Record Store Day Has a Hype Problem and Indie Stores Are Paying for It


I’ve participated in Record Store Day since 2008. I’ve woken up at 4am to unload pallets. I’ve managed queues that wrapped around the block. I’ve watched people buy six copies of a record they’ll never play because they know it’ll sell for triple on Discogs by Monday.

And I’m tired of pretending the event still works the way it was supposed to.

Record Store Day was created with a simple idea: get people into independent record stores. Celebrate the experience of flipping through crates, talking to someone who knows the stock, finding something unexpected. Somewhere around 2018, it became something else entirely.

The Flipper Economy

A significant percentage of people queuing on RSD morning aren’t music fans. They’re resellers. They know which titles will spike on the secondary market, they buy the maximum allowed copies, and they list them before they’ve got back to their car.

I’ve had people come in with a printed spreadsheet of projected Discogs values. Not artists they love. Projected. Resale. Values.

The organisers have tried to address this — per-customer limits, wristband systems, priority for regulars. But when you create artificial scarcity around collectable releases, you attract people motivated by scarcity, not by music.

The Title List Problem

Every year, the RSD title list gets longer and more confusing. Stores have to predict months in advance which titles their customers will want.

Here’s what most people don’t realise: independent stores can’t just order what they want. Allocation is based on account size and distributor relationships. A small shop in regional Victoria doesn’t get the same allocation as a flagship store in Melbourne’s CBD. The system rewards scale, which is exactly the opposite of what a day celebrating independent stores should do.

Then there’s the cost. RSD titles are premium-priced, and stores commit to ordering before knowing every title’s final retail price. I’ve been burned ordering 20 copies of something that came in $15 higher than expected. Those unsold copies sit in the rack for months.

The Environmental Question

Nobody talks about the environmental cost. RSD generates a surge of vinyl production globally. Pressing plants that should be working on independent releases from small artists get their schedules disrupted by RSD orders from major labels. A limited-edition Taylor Swift picture disc jumps the queue ahead of a debut album from a Melbourne band who’ve been waiting four months.

What Would Actually Help Indie Stores

Year-round exclusives. Instead of concentrating everything into two days a year, give indie stores exclusive titles throughout the year. One or two a month creates a reason to visit regularly.

Better allocation. Small stores should get proportionally better allocation, not worse. If the point is supporting the little guys, the little guys should get the stock.

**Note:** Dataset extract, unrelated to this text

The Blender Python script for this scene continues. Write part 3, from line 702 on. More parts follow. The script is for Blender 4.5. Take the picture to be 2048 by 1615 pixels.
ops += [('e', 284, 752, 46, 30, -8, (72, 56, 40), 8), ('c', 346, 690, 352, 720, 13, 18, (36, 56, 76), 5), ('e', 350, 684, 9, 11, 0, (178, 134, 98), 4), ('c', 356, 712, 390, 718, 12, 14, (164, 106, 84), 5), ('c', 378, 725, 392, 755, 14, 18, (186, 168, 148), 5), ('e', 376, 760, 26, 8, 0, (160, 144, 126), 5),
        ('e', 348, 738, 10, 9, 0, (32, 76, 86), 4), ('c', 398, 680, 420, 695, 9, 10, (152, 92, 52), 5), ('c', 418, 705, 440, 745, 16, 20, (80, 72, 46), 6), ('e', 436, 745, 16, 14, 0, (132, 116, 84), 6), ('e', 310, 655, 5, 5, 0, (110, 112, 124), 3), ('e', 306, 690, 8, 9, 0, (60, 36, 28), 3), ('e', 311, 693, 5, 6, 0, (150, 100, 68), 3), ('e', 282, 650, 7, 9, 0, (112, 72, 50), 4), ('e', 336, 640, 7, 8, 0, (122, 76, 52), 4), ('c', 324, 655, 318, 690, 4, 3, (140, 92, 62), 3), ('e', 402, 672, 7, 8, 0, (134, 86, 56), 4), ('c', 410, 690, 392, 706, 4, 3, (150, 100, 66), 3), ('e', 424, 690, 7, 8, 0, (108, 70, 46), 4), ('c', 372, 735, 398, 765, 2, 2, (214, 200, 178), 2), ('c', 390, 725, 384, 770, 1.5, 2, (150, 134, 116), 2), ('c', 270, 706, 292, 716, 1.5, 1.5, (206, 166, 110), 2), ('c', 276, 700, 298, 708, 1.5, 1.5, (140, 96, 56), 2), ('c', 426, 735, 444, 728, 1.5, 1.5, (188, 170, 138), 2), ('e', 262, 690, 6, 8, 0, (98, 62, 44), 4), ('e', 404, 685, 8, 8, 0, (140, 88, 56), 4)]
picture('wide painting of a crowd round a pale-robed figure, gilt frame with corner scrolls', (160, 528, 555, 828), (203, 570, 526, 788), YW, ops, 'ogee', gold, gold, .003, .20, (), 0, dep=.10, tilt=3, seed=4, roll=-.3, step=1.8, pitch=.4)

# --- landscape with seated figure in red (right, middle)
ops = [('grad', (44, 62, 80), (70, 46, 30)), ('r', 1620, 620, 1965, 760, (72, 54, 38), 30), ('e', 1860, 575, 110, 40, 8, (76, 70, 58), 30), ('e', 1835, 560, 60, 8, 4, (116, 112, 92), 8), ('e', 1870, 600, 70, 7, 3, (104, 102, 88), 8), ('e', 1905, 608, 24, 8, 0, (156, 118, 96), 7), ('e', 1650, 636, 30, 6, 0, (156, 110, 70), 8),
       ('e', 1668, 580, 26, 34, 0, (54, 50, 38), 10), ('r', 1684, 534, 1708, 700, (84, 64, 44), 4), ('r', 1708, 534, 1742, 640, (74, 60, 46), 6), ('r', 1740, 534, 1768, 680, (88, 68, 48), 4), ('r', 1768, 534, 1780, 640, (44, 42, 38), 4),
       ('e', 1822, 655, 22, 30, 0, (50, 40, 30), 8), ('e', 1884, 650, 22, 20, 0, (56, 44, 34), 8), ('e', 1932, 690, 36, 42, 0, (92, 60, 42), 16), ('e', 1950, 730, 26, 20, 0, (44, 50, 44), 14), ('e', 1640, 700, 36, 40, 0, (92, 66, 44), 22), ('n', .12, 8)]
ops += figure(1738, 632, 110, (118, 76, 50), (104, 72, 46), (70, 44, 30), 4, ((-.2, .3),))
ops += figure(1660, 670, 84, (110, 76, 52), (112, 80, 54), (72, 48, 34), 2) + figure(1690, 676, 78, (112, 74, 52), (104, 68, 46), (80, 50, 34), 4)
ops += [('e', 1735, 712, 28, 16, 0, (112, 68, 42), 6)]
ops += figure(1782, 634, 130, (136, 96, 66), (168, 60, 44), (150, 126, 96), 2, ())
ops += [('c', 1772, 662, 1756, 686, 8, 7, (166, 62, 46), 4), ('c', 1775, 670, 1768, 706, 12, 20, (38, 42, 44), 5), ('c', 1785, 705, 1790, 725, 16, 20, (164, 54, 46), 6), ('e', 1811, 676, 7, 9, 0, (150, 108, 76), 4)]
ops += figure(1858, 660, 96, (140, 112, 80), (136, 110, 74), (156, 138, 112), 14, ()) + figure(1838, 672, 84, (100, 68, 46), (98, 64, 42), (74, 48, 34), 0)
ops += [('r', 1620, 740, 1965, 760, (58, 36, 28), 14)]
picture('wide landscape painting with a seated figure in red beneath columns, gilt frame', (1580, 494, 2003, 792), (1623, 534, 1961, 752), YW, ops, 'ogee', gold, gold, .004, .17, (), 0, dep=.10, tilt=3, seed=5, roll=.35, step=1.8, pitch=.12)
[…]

Focus on new music. The RSD list is dominated by reissues and back-catalogue from major labels. Shift the emphasis to new releases from independent artists.

Ditch the artificial scarcity. Limited editions create hype but also frustration and a secondary market that benefits nobody except resellers.

The Australian Context

In Australia specifically, RSD puts additional pressure on an already strained supply chain. We’ve got one major pressing plant, and international shipping adds weeks and dollars to anything pressed overseas.

Australian labels like Chapter Music, Flightless, and Poison City do more for independent music in this country than RSD ever has. They work directly with stores, press reasonable quantities, and price fairly.

I’m Not Saying Cancel It

The event still brings people into shops who might not otherwise visit. The atmosphere is genuinely fun. The community aspect — live music, barbecues, people talking about records — that part works.

But the commercial machinery has drifted so far from the original spirit that it needs a serious rethink. I’ll still participate this year. I’ll still wake up at 4am. But I’ll also keep a stack of records from local artists next to the register, because that’s what actually supports independent music.